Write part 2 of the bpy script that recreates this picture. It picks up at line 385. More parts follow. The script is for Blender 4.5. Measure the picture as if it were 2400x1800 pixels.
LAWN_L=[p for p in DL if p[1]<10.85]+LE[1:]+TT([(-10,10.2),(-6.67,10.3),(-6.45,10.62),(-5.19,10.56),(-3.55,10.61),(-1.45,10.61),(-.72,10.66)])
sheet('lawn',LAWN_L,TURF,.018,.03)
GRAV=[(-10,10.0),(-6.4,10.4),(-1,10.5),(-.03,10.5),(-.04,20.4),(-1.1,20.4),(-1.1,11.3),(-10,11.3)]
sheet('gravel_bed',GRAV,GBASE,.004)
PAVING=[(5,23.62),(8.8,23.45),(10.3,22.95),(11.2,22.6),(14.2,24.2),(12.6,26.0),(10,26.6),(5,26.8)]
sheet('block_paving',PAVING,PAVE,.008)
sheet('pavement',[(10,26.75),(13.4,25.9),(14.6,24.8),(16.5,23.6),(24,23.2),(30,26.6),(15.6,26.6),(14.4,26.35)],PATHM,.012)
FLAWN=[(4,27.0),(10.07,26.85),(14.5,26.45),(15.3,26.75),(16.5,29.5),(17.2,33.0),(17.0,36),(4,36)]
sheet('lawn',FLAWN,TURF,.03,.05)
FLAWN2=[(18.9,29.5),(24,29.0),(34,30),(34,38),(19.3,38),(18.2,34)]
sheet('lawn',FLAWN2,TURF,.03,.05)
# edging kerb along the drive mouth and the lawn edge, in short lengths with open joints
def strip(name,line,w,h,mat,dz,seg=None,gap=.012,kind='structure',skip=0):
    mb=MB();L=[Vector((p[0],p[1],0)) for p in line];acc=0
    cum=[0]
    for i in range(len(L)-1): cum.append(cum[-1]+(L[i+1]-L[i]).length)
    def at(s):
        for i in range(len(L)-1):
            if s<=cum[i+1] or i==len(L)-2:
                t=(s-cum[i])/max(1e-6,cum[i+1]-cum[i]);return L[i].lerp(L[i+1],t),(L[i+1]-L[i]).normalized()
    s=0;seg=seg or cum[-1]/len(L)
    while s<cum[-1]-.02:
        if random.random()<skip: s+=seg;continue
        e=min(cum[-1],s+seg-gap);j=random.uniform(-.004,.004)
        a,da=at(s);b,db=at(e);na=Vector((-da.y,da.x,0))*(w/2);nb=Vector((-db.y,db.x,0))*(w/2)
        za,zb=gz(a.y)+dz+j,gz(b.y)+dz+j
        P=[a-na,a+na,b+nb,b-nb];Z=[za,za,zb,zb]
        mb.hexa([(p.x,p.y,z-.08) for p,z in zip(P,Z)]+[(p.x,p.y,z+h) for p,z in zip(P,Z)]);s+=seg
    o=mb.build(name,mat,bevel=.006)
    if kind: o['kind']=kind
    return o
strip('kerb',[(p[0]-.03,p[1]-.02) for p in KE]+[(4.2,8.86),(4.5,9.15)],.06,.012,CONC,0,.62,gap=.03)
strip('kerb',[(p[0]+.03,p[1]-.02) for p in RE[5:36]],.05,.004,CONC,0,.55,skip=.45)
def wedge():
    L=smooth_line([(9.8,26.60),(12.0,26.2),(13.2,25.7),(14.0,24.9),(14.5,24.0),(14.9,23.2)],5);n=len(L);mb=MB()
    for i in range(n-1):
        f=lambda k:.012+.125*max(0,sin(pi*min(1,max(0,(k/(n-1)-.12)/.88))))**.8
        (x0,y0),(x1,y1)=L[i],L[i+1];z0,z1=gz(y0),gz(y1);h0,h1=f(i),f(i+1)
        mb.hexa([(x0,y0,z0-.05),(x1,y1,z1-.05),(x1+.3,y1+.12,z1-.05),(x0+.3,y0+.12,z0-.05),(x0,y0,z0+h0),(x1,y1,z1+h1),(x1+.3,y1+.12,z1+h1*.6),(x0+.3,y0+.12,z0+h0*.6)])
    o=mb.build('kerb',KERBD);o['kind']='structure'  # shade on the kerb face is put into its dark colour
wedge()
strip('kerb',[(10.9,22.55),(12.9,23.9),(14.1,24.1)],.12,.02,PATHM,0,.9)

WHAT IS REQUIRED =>
Quote each line of the listing above exactly.

EXERCISE ANSWER =>
Write part 2 of the bpy script that recreates this picture. It picks up at line 385. More parts follow. The script is for Blender 4.5. Measure the picture as if it were 2400x1800 pixels.
LAWN_L=[p for p in DL if p[1]<10.85]+LE[1:]+TT([(-10,10.2),(-6.67,10.3),(-6.45,10.62),(-5.19,10.56),(-3.55,10.61),(-1.45,10.61),(-.72,10.66)])
sheet('lawn',LAWN_L,TURF,.018,.03)
GRAV=[(-10,10.0),(-6.4,10.4),(-1,10.5),(-.03,10.5),(-.04,20.4),(-1.1,20.4),(-1.1,11.3),(-10,11.3)]
sheet('gravel_bed',GRAV,GBASE,.004)
PAVING=[(5,23.62),(8.8,23.45),(10.3,22.95),(11.2,22.6),(14.2,24.2),(12.6,26.0),(10,26.6),(5,26.8)]
sheet('block_paving',PAVING,PAVE,.008)
sheet('pavement',[(10,26.75),(13.4,25.9),(14.6,24.8),(16.5,23.6),(24,23.2),(30,26.6),(15.6,26.6),(14.4,26.35)],PATHM,.012)
FLAWN=[(4,27.0),(10.07,26.85),(14.5,26.45),(15.3,26.75),(16.5,29.5),(17.2,33.0),(17.0,36),(4,36)]
sheet('lawn',FLAWN,TURF,.03,.05)
FLAWN2=[(18.9,29.5),(24,29.0),(34,30),(34,38),(19.3,38),(18.2,34)]
sheet('lawn',FLAWN2,TURF,.03,.05)
# edging kerb along the drive mouth and the lawn edge, in short lengths with open joints
def strip(name,line,w,h,mat,dz,seg=None,gap=.012,kind='structure',skip=0):
    mb=MB();L=[Vector((p[0],p[1],0)) for p in line];acc=0
    cum=[0]
    for i in range(len(L)-1): cum.append(cum[-1]+(L[i+1]-L[i]).length)
    def at(s):
        for i in range(len(L)-1):
            if s<=cum[i+1] or i==len(L)-2:
                t=(s-cum[i])/max(1e-6,cum[i+1]-cum[i]);return L[i].lerp(L[i+1],t),(L[i+1]-L[i]).normalized()
    s=0;seg=seg or cum[-1]/len(L)
    while s<cum[-1]-.02:
        if random.random()<skip: s+=seg;continue
        e=min(cum[-1],s+seg-gap);j=random.uniform(-.004,.004)
        a,da=at(s);b,db=at(e);na=Vector((-da.y,da.x,0))*(w/2);nb=Vector((-db.y,db.x,0))*(w/2)
        za,zb=gz(a.y)+dz+j,gz(b.y)+dz+j
        P=[a-na,a+na,b+nb,b-nb];Z=[za,za,zb,zb]
        mb.hexa([(p.x,p.y,z-.08) for p,z in zip(P,Z)]+[(p.x,p.y,z+h) for p,z in zip(P,Z)]);s+=seg
    o=mb.build(name,mat,bevel=.006)
    if kind: o['kind']=kind
    return o
strip('kerb',[(p[0]-.03,p[1]-.02) for p in KE]+[(4.2,8.86),(4.5,9.15)],.06,.012,CONC,0,.62,gap=.03)
strip('kerb',[(p[0]+.03,p[1]-.02) for p in RE[5:36]],.05,.004,CONC,0,.55,skip=.45)
def wedge():
    L=smooth_line([(9.8,26.60),(12.0,26.2),(13.2,25.7),(14.0,24.9),(14.5,24.0),(14.9,23.2)],5);n=len(L);mb=MB()
    for i in range(n-1):
        f=lambda k:.012+.125*max(0,sin(pi*min(1,max(0,(k/(n-1)-.12)/.88))))**.8
        (x0,y0),(x1,y1)=L[i],L[i+1];z0,z1=gz(y0),gz(y1);h0,h1=f(i),f(i+1)
        mb.hexa([(x0,y0,z0-.05),(x1,y1,z1-.05),(x1+.3,y1+.12,z1-.05),(x0+.3,y0+.12,z0-.05),(x0,y0,z0+h0),(x1,y1,z1+h1),(x1+.3,y1+.12,z1+h1*.6),(x0+.3,y0+.12,z0+h0*.6)])
    o=mb.build('kerb',KERBD);o['kind']='structure'  # shade on the kerb face is put into its dark colour
wedge()
strip('kerb',[(10.9,22.55),(12.9,23.9),(14.1,24.1)],.12,.02,PATHM,0,.9)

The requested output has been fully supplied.